The late Stan Rogers wrote a song about that:
Stan Rogers -- Northwest Passage -- "CANOL Road"
Well you could see it in his eyes as they strained against the night,
And the bone-white-knuckled grip upon the road,
Sixty-five miles into town, and a winter's thirst to drown,
A winter still with two months left to go.
His eyes are too far open, his grin too hard and sore,
His shoulders too far high to bring relief,
But the Kopper King is hot, even if the band is not,
And it sure beats shooting whiskey-jacks and trees.
Then he laughs and says "It didn't get me this time, not tonight,
I wasn't screaming when I hit the door."
But his hands on the tabletop, will their shaking never stop,
Those hands sweep the bottles to the floor.
Now he's a bear in a blood-red mackinaw with hungry dogs at bay,
And springtime thunder in his sudden roar,
With one wrong word he burns, and the table's overturned,
When he's finished there's a dead man on the floor.
Well they watched for him in Carmacks, Haines, and Carcross,
With Teslin blocked there's nowhere else to go,
But he hit the four-wheel-drive in Johnson's Crossing,
Now he's thirty-eight miles up the CANOL road.
He's thirty-eight miles up the CANOL road,
In the Salmon Range at forty-eight below...
Well it's God's own neon green above the mountains here tonight,
Throwing brittle coloured shadows on the snow,
It's four more hours til dawn, and the gas is almost gone,
And that bitter Yukon wind begins to blow.
Now you can see it in his eyes as they glitter in the light
And the bone-white rime of frost around his brow,
Too late the dawn has come, that Yukon winter has won,
And he's got his cure for cabin fever now.
Well they watched for him in Carmacks, Haines, and Carcross,
With Teslin blocked there's nowhere else to go,
But they hit the four-wheel-drive in Johnson's Crossing,
Found him thirty-eight miles up the CANOL road.
They found him thirty-eight miles up the CANOL road,
In the Salmon Range at forty-eight below,
They found him thirty-eight miles up the CANOL road...
All the locations referenced are real places, including the Kopper King bar in Whitehorse. The CANOL Road goes north from Johnson's Crossing, and is not maintained during the winter months. 38 miles is roughly to the middle of Quiet Lake.
Inside info?
Soil and climate aren't all that bad, just rocky. Hard to compete with the midwest once the railroads were finished.

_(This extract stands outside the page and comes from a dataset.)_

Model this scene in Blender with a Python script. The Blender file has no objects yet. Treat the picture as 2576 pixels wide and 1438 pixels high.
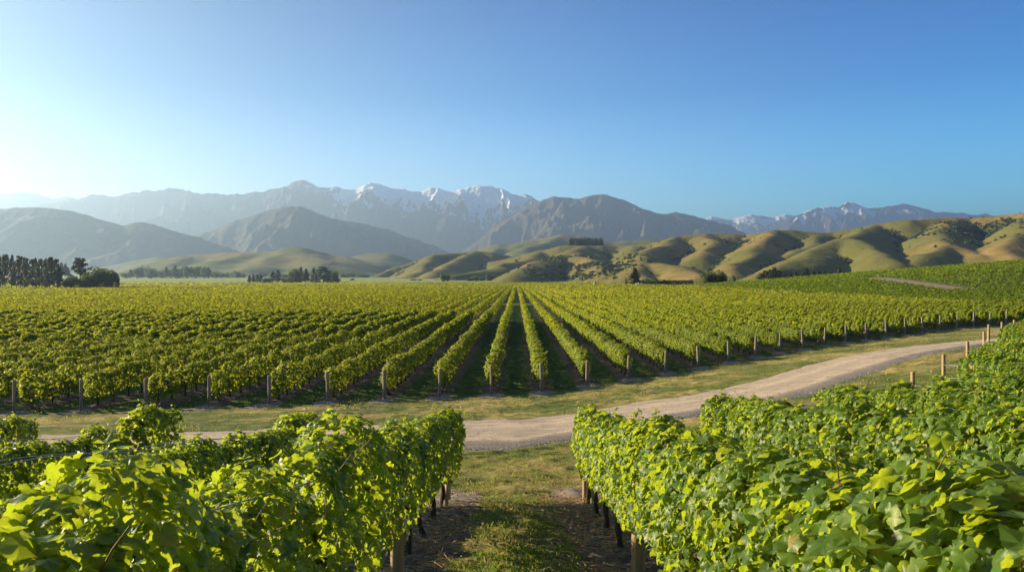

Once you're north of Rt. 2 it's all the same, Bill.
I you are interested I will tell you the story of the Arkansas relative and the cow, never read any thing from "Yankee" for the truth.
Any word on a motive for such carnage?
This country cries out for an effective death penalty...even if he is insane. Why should citizens pay to keep him alive for the rest of his life??
It started to really suck in '70 when a lot of the old timers started to sell out due to State Mandates, which pissed me off, because these people had nothing but their land.
There was a dark day in St Jay when you couldn't eat at the restaurant on Railroad Ave, with a half opened sixer in the front seat and a .357 in you pocket, with little exaggeration.
mark for later reading
He was in the process of being evicted.
http://www.sunjournal.com/storyupdate.php#109
I bet he is a democrat and is a member of the DU.